Conference Call and Webcast Information

Katrina Lake, Founder and Chief Executive Officer of Stitch Fix, Paul Yee, Chief Financial Officer of Stitch Fix, and Mike Smith, President and Chief Operating Officer of Stitch Fix, will host a conference call at 2:00 p.m. Pacific Time today to discuss the Company’s financial results and outlook. A live webcast will be accessible on Stitch Fix’s investor relations website at investors.stitchfix.com. Interested parties can also access the call by dialing (888) 254-3590 in the U.S. or (323) 994-2093 internationally, and entering conference code 1231328.

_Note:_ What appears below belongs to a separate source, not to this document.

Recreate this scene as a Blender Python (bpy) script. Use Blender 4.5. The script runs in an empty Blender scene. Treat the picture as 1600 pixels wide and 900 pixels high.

A telephonic replay will be available through Monday, March 18, 2019, at (888) 203-1112 or (719) 457-0820, passcode 1231328. An archive of the webcast conference call will be available shortly after the call ends at https://investors.stitchfix.com.

About Stitch Fix, Inc.

Stitch Fix is reinventing the shopping experience by delivering one-to-one personalization to our clients, through the combination of data science and human judgment. Stitch Fix was founded in 2011 by Founder and CEO Katrina Lake. Since our founding, we’ve helped millions of men, women, and kids discover and buy what they love through personalized shipments of apparel, shoes, and accessories, hand-selected by Stitch Fix stylists and delivered to our clients’ homes.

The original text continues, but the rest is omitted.